The U.S. government came up with the term "Hispanic" in the 1970s to generally refer to people who could trace their origin to Spanish-speaking countries. The term "Latino" refers to origins from Latin America, which includes non-Spanish speaking countries like Brazil. The terms are often used interchangeably, which is a point of some contention in the wider community.

But do the terms carry meaning among the people to whom they refer, or are they merely governmental designations?

"That's the way you call our people," Susana Clar, 52, said of the terms. She and her family emigrated from Uruguay nearly two decades ago, and she works as a vice president in her daughter, Vanessa Di Palma's, Salt Lake City, Utah-based communications firm.

"Either you are Latino [or] Hispanic. I'm fine with that, but I think that we are so much more than that," Clar said.

Manuel Baez, 49, a native of the Dominican Republic who owns an insurance agency in Tampa, Florida, laughingly answered the question of how he identifies himself.

"Manuel or Manny," he said, adding, "We're being put together in this package and that's too hard," he said, stressing that he didn't like labels. He continued, "Dominican-American really represents who I am, instead of Dominican or Latino."

He never uses Hispanic to identify himself because "I am mixed," Baez said. "Hispanic doesn't go with me because I don't believe that Spain was the best thing for Latin America."

"For me...there is no such thing as a Latino identity," said Suzanne Oboler, professor of Puerto Rican and Latino studies at John Jay College at the City University of New York.

"There's certainly a cultural understanding... [And] a political identity," she said, noting that the many different groups will join on particular issues such as immigration and wages.

But she stressed that it was not a homogenous group. "Not all Latinos speak Spanish, for example. Not all Latinos are going to vote Democratic... All Latinos are not immigrants."

Others, such as Carl J. Kravetz, a longtime veteran of Hispanic marketing, said similarities among the different subsets of Latinos do show a Latino identity, one partly fused through the group's experience in the United States.

Kravetz heads a Los Angeles-based Hispanic advertising agency called cruz/kravetz: IDEAS. He and his colleagues embarked last year on a Latino cultural identity project to better understand a group of consumers they felt could not be adequately reached through the traditional Spanish-language market.

There is "very definitely a Latino identity," Kravetz said.
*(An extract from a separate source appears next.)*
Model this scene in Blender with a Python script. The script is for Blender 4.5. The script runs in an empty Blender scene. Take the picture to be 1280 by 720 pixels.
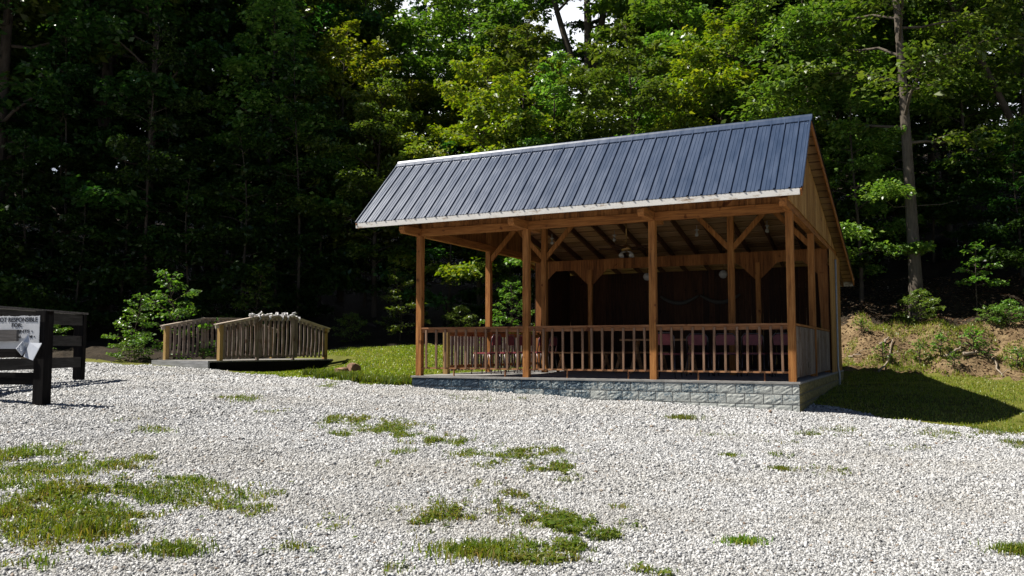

It is drawn along parallels in values and ways of thinking and regardless of country of origin, the group tends to "cluster" in a few areas, he said.

Those areas include interpersonal relationships (Latinos tend to emphasize family; individuality is not as important), perception of the future (the group is less driven toward goals), and spirituality (the group tends to be more fatalistic, more likely to say they have no control over their lives).

David Chitel, the founder of New Generation Latino Consortium, a group of advertising and media companies, also said there are definite cultural ties among Latinos, particularly between those born in the United States. So much so, he said, that he and others coined the term "new generation Latinos" to refer to them.